Even the flashy silver flags emanated the faint feeling of setting up to fail.
The comedy of errors for the Atletico goal encapsulates the ‘mistake waiting to happen’ mood of the last few season’s defending, and will remain as one of the memories, perhaps symbols, of the latter Wenger years. Not too dissimilar to the defensive fiasco versus Birmingham in the Carling Cup Final in 2011.
At one point in the second half “there’s only one Arsene Wenger,” broke out. But it wasn’t in unison with different parts of the stadium singing different bits at different times.
It was as if all the under-investment, and lack of positive decisions came home to roost, when a bit of quality and character was needed to nail a 10-man team.
It was game of what-ifs.
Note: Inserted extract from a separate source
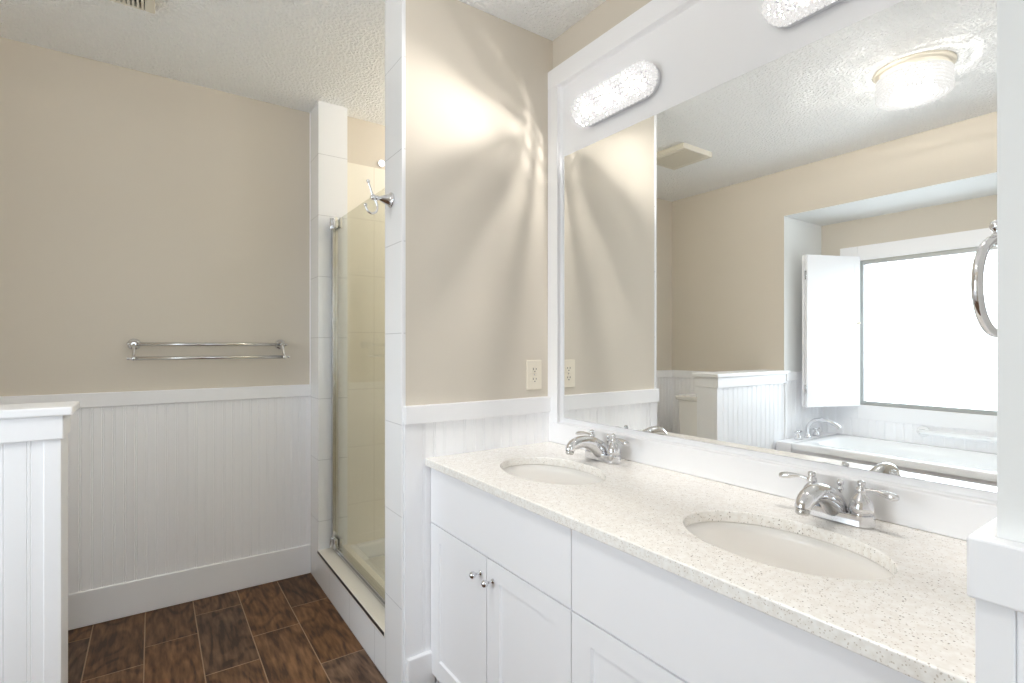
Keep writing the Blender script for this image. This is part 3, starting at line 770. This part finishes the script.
cl = thing('ceiling_light', 'round crystal drum ceiling light seen lit in the mirror', 'ceiling light', (-0.14, 0.886, CEIL))
bm = new(); lathe(bm, (-0.14, 0.886, CEIL), (0, 0, -1), [(0, 0.150), (0.005, 0.150), (0.009, 0.140), (0.014, 0.128), (0.030, 0.124), (0.032, 0.0)], 48); obj('canopy', bm, 'plastic', cl)
bm = new()
for i in range(6):
    n = 54
    for k in range(n):
        a = 2 * PI * (k + 0.5 * (i % 2)) / n; ball(bm, (-0.14 + 0.134 * math.cos(a), 0.886 + 0.134 * math.sin(a), CEIL - 0.040 - i * 0.0150), 0.0076, 2, False)
for j in range(8):
    rad = 0.124 - j * 0.0165; n = max(1, int(2 * PI * rad / 0.0165)); dz = 0.123 + 0.006 * math.sin(j / 9 * PI / 2)
    for k in range(n):
        a = 2 * PI * (k + 0.5 * (j % 2)) / n; ball(bm, (-0.14 + rad * math.cos(a), 0.886 + rad * math.sin(a), CEIL - dz), 0.0076, 2, False)
s = obj('crystal_shade', bm, 'crystal_ceiling', cl); s['kind'] = 'stuff'
for k in range(4):
    a = 2 * PI * k / 4 + 0.4; bx_, by_ = -0.14 + 0.075 * math.cos(a), 0.886 + 0.075 * math.sin(a)
    bm = new(); lathe(bm, (bx_, by_, CEIL - 0.030), (0, 0, -1), [(0, 0.009), (0.022, 0.009), (0.026, 0.014), (0.040, 0.017), (0.052, 0.012), (0.057, 0)], 14); obj('bulb', bm, 'bulb', cl)
    lamp('ceiling_bulb', (bx_, by_, CEIL - 0.098), P_CEIL, 0.008)

d = bpy.data.lights.new('ceiling_bulb', 'AREA'); d.shape = 'DISK'; d.size = 0.17; d.energy = P_DOWN; d.color = WARM  # extra downward disc added inside the shade to brighten the room
l = bpy.data.objects.new('ceiling_bulb', d); COL.objects.link(l); l.location = (-0.14, 0.886, CEIL - 0.108)

# ------------------------------------------------------------------ exhaust fan grille
vt = thing('exhaust_fan', 'cream slatted exhaust fan grille on the stippled ceiling', 'vent', (-0.136, 2.143, CEIL))
vx0, vx1, vy0, vy1 = -0.28, 0.008, 1.995, 2.292; zb = CEIL - 0.034
bm = new(); box(bm, vx0, vx0 + 0.03, vy0, vy1, zb, CEIL - 0.0005); box(bm, vx1 - 0.03, vx1, vy0, vy1, zb, CEIL - 0.0005)
box(bm, vx0 + 0.03, vx1 - 0.03, vy0, vy0 + 0.018, zb, CEIL - 0.0005); box(bm, vx0 + 0.03, vx1 - 0.03, vy1 - 0.008, vy1, zb, CEIL - 0.0005)
obj('grille_frame', bm, 'vent', vt, 0.006, 3)
bm = new(); box(bm, vx0 + 0.03, vx1 - 0.03, vy0 + 0.018, vy1 - 0.008, CEIL - 0.010, CEIL - 0.0005); obj('fan_housing', bm, 'dark', vt)
n = 17
for k in range(n):
    x = vx0 + 0.03 + (vx1 - vx0 - 0.06) * (k + 0.5) / n
    bm = new(); box(bm, x - 0.0036, x + 0.0036, vy0 + 0.018, vy1 - 0.008, zb + 0.001, CEIL - 0.011); obj('slat', bm, 'vent', vt)

# ------------------------------------------------------------------ towel ring on the near end wall
tx, ty, tz = 0.992, YE, 1.352
rg = thing('towel_ring', 'chrome towel ring hanging at the right edge in front of the mirror', 'towel ring', (tx, ty, tz))
bm = new(); lathe(bm, (tx, ty, tz), (0, 1, 0), [(0, 0.026), (0.005, 0.0255), (0.010, 0.019), (0.018, 0.012), (0.034, 0.0075), (0.050, 0.0075), (0.053, 0.0100), (0.058, 0.0100), (0.062, 0.007), (0.064, 0)], 22); obj('post', bm, 'chrome', rg)
bm = new(); lathe(bm, (tx, ty + 0.056, tz + 0.004), (0, 0, 1), [(0, 0.006), (0.006, 0.0045), (0.009, 0.008), (0.014, 0.0095), (0.020, 0.008), (0.024, 0)], 16); obj('finial', bm, 'chrome', rg)
bm = new(); Rr = 0.0665; a_ = math.radians(-5)
tube(bm, [(tx + Rr * math.cos(2 * PI * k / 56) * math.cos(a_), ty + 0.0570 + Rr * math.cos(2 * PI * k / 56) * math.sin(a_), tz - Rr - 0.002 + Rr * math.sin(2 * PI * k / 56)) for k in range(56)], 0.0067, 12, True, ref=(0, 1, 0)); obj('ring', bm, 'chrome', rg)

# ------------------------------------------------------------------ bathtub with deck faucet and grab bar
TX0, TX1, TY0, TY1, TZ = XW + 0.009, -0.868, YA0 + 0.005, 1.803, 0.55
bm = new(); box(bm, XW + 0.009, -0.875, 1.804, 1.905, 0, 0.546); struct('trim_17', bm, 'white', bevel=0.003)
bt = thing('bathtub', 'white bathtub under the bright window, seen in the mirror', 'bathtub', ((TX0 + TX1) / 2, (TY0 + TY1) / 2, 0))
def rrect(x0, x1, y0, y1, r, n=8):
    out = []
    for cx, cy, a0 in ((x1 - r, y1 - r, 0), (x0 + r, y1 - r, PI / 2), (x0 + r, y0 + r, PI), (x1 - r, y0 + r, 1.5 * PI)):
        out += [(cx + r * math.cos(a0 + PI / 2 * k / n), cy + r * math.sin(a0 + PI / 2 * k / n)) for k in range(n + 1)]
    return out
bm = new(); rings = []
ix0, ix1, iy0, iy1 = TX0 + 0.07, TX1 - 0.085, TY0 + 0.10, TY1 - 0.085
spec = [((TX0, TX1, TY0, TY1, 0.02), TZ - 0.042), ((TX0, TX1, TY0, TY1, 0.02), TZ - 0.006), ((TX0 + 0.006, TX1 - 0.006, TY0 + 0.006, TY1 - 0.006, 0.02), TZ),
        ((ix0 - 0.01, ix1 + 0.01, iy0 - 0.01, iy1 + 0.01, 0.15), TZ), ((ix0, ix1, iy0, iy1, 0.15), TZ - 0.008), ((ix0 + 0.01, ix1 - 0.01, iy0 + 0.012, iy1 - 0.012, 0.15), TZ - 0.05),
        ((ix0 + 0.035, ix1 - 0.035, iy0 + 0.06, iy1 - 0.05, 0.14), TZ - 0.22), ((ix0 + 0.06, ix1 - 0.06, iy0 + 0.12, iy1 - 0.09, 0.12), TZ - 0.36), ((ix0 + 0.11, ix1 - 0.11, iy0 + 0.20, iy1 - 0.16, 0.08), TZ - 0.40)]
for (a, z) in spec: rings.append([bm.verts.new((x, y, z)) for x, y in rrect(*a)])
for a, b in zip(rings, rings[1:]):
    n = len(a)
    for k in range(n):
        f = bm.faces.new((a[k], a[(k + 1) % n], b[(k + 1) % n], b[k])); f.smooth = True
bm.faces.new(rings[-1])
obj('basin', bm, 'acrylic', bt)
bm = new(); box(bm, TX1 - 0.035, TX1 - 0.017, TY0 + 0.01, TY1, 0, TZ - 0.03); box(bm, XL + 0.001, TX1 - 0.035, TY0 + 0.01, TY0 + 0.028, 0, TZ - 0.03); obj('apron', bm, 'white', bt)
for x in (-1.13, -1.19):
    bm = new(); lathe(bm, (x, iy1 - 0.022, TZ - 0.075), (0, -1, 0.1), [(0, 0.016), (0.004, 0.015), (0.006, 0.008), (0.003, 0.006), (0.004, 0)], 16); obj('jet', bm, 'chrome', bt)
tf = thing('tub_faucet', 'chrome gooseneck bathtub faucet with two handles on the tub deck', 'faucet', (-1.20, 1.852, TZ))
bm = new(); lathe(bm, (-1.20, 1.852, TZ - 0.004), (0, 0, 1), [(0, 0.026), (0.006, 0.025), (0.012, 0.018), (0.03, 0.015)], 20)
pts = curve([(0, 0.02, 0.015), (0.004, 0.070, 0.0145), (0.035, 0.115, 0.014), (0.085, 0.132, 0.0135), (0.140, 0.128, 0.013), (0.190, 0.108, 0.013), (0.215, 0.088, 0.0135)], 7)
tube(bm, [(-1.20, 1.852 - p[0], TZ + p[1]) for p in pts], [p[2] for p in pts], 14, ref=(1, 0, 0)); obj('spout', bm, 'chrome', tf)
for x in (-1.07, -1.33):
    bm = new(); lathe(bm, (x, 1.852, TZ - 0.004), (0, 0, 1), [(0, 0.025), (0.010, 0.024), (0.02, 0.019), (0.038, 0.011), (0.046, 0.010), (0.05, 0.012), (0.058, 0.011), (0.062, 0)], 20)
    tube(bm, [(x - 0.045, 1.852, TZ - 0.004 + 0.052), (x, 1.852, TZ - 0.004 + 0.054), (x + 0.045, 1.852, TZ - 0.004 + 0.052)], [0.0055, 0.0045, 0.0055], 10); obj('handle', bm, 'chrome', tf)
gb = thing('grab_bar', 'white grab bar on the wall between the bathtub and the window', 'grab bar', (XW, 0.98, 0.636))
bm = new(); tube(bm, curve([(XW + 0.012, 1.275, 0.636), (XW + 0.045, 1.262, 0.636), (XW + 0.052, 1.235, 0.636), (XW + 0.052, 0.72, 0.636), (XW + 0.045, 0.69, 0.636), (XW + 0.012, 0.68, 0.636)], 5), 0.016, 14); obj('rail', bm, 'acrylic', gb)
for y in (1.275, 0.68):
    bm = new(); lathe(bm, (XW + 0.008, y, 0.636), (1, 0, 0), [(0, 0.036), (0.006, 0.036), (0.010, 0.028), (0.010, 0)], 20); obj('flange', bm, 'acrylic', gb)

# ------------------------------------------------------------------ toilet behind the half wall (tank glimpsed in the mirror)
tl = thing('toilet', 'white toilet tank glimpsed in the mirror behind the half wall', 'toilet', (-0.72, 2.47, 0))
bm = new(); prism(bm, rrect(-0.985, -0.80, 2.27, 2.67, 0.03, 5), lambda x, y: (x, 2.47 + (y - 2.47) * 0.92, 0.40), lambda x, y: (x, y, 0.775)); obj('tank', bm, 'ceramic', tl, 0.006)
bm = new(); prism(bm, rrect(-0.985, -0.785, 2.255, 2.685, 0.03, 5), lambda x, y: (x, y, 0.775), lambda x, y: (x, y, 0.808)); obj('tank_lid', bm, 'ceramic', tl, 0.008)
bm = new(); N = 36; rr = []
for z, cx, a, b in ((0.0, -0.66, 0.22, 0.115), (0.10, -0.66, 0.20, 0.105), (0.20, -0.64, 0.20, 0.11), (0.30, -0.61, 0.235, 0.155), (0.37, -0.60, 0.255, 0.182), (0.395, -0.60, 0.258, 0.185), (0.395, -0.60, 0.20, 0.135), (0.33, -0.60, 0.17, 0.11), (0.24, -0.62, 0.08, 0.06)):
    rr.append([bm.verts.new((cx + a * math.cos(2 * PI * k / N), 2.47 + b * math.sin(2 * PI * k / N), z)) for k in range(N)])
for a, b in zip(rr, rr[1:]):
    for k in range(N):
        f = bm.faces.new((a[k], a[(k + 1) % N], b[(k + 1) % N], b[k])); f.smooth = True
bm.faces.new(rr[0]); bm.faces.new(rr[-1])
box(bm, -0.97, -0.80, 2.37, 2.57, 0.28, 0.40)
obj('bowl', bm, 'ceramic', tl)
bm = new(); e = [(-0.60 + 0.26 * math.cos(2 * PI * k / 40), 2.47 + 0.187 * math.sin(2 * PI * k / 40)) for k in range(40)]
prism(bm, e, lambda x, y: (x, y, 0.396), lambda x, y: (x, y, 0.412)); obj('seat', bm, 'acrylic', tl, 0.004)
bm = new(); prism(bm, e, lambda x, y: (x, y, 0.413), lambda x, y: (x, y, 0.430)); obj('lid', bm, 'acrylic', tl, 0.006)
What if Olivier Giroud was in the area for all those crosses? What if Alexis Sanchez was there for the knock downs, and taking players on head-on rather than the passing sideways for the umpteenth time? What if Walcott got to the by-line and cut balls back to on-rushing midfielders, exploiting the fact Atletico only had ten men? What if Wenger had gone with a logical decision to put Cech in goal? Would he have allowed the ball to bounce off him in that Griezmann moment?
The way Atletico played reminded of some of the Arsenal displays under George Graham, and the fact there is no stigma in defence.
Perhaps these two ties will persuade Gazidis and company that they need a manager/coach who first and foremost can organise a defence and then create a balance with the attack, a manager/coach whose team plays as well without the ball as with the ball. Perhaps that would favour an Allegri or Ancelotti over an Enrique.
The balance will be difficult as Arsenal fans, paying for the most expensive tickets in the Premier League, will expect primarily attacking football. But that is a legacy that is left – and an important one for the new person to sort out, along with the potential handicap of no Champions League football and probably playing Thursday-Sunday football in his first season – unless Arsenal get lucky and an Xhaka shot deflects past Oblak along with other such fortunate occurrences next Thursday.